«I fagioli, comunque, erano uno schifo». Così recitava Terence Hill in “Lo chiamavano Trinità” dopo aver mangiato avidamente il più classico dei pasti da cow boy. Un’apparente contraddizione che potrebbe riassumere i tanti pensieri dei tifosi ferraristi, che finalmente sono tornati ad assaporare il gusto della vittoria a Melbourne con Sebastian Vettel (primo al debutto iridato, davanti alle Mercedes di Hamilton e Bottas), non però senza qualche perplessità. Come chi, dopo un lungo digiuno – che durava dal Settembre 2015 – si rifà con un’abbuffata, ma non si sente pienamente sazio.
I dubbi, nella fattispecie, riguardano lo spettacolo, i sorpassi. Il vero condimento della F1. Tanto che nemmeno un successo cristallino come quello di oggi – quasi 10 secondi di vantaggio sul primo degli inseguitori – può dirsi completo. Quasi che mancasse qualcosa: il divertimento, appunto, menomato dai nuovi regolamenti che esaltano l’aerodinamica e rendono quasi impossibile scavalcare in pista chi è davanti. E i sorpassi, in effetti, si potrebbero contare sulle dita di una mano. Di certo lo stesso circuito australiano (cittadino) ha contribuito al risultato, con i suoi rettilinei corti e gli scarsi punti di decelerazione; la differenza rispetto agli altri anni però si è avvertita, e – non a caso – i vertici del Mondiale sono già al lavoro per studiare soluzioni alternative.
Il piatto servito – non fraintendiamoci – è stato ricco.

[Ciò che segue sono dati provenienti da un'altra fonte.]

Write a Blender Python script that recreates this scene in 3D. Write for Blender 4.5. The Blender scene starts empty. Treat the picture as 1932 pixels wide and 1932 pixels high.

Proprio un’abbuffata, e non in senso iperbolico: dopo il secondo posto in qualifica e i primi giri dietro Hamilton in pochi si aspettavano che Vettel riuscisse a sopravanzarlo. E invece, ritardando l’entrata ai box il ferrarista ha mostrato un ritmo imprendibile anche per l’inglese della Mercedes. La tensione c’è stata. L’adrenalina anche. Ci si è sfamati voracemente, rifacendosi del 2016 (anno di stenti per i tifosi del Cavallino). Ma è mancato il momento epico, da pelle d’oca. Tanto da poter dire che il piatto, in fin dei conti, poteva essere cucinato meglio; con la speranza, magari, che alla prossima portata si aggiungano sale e pepe.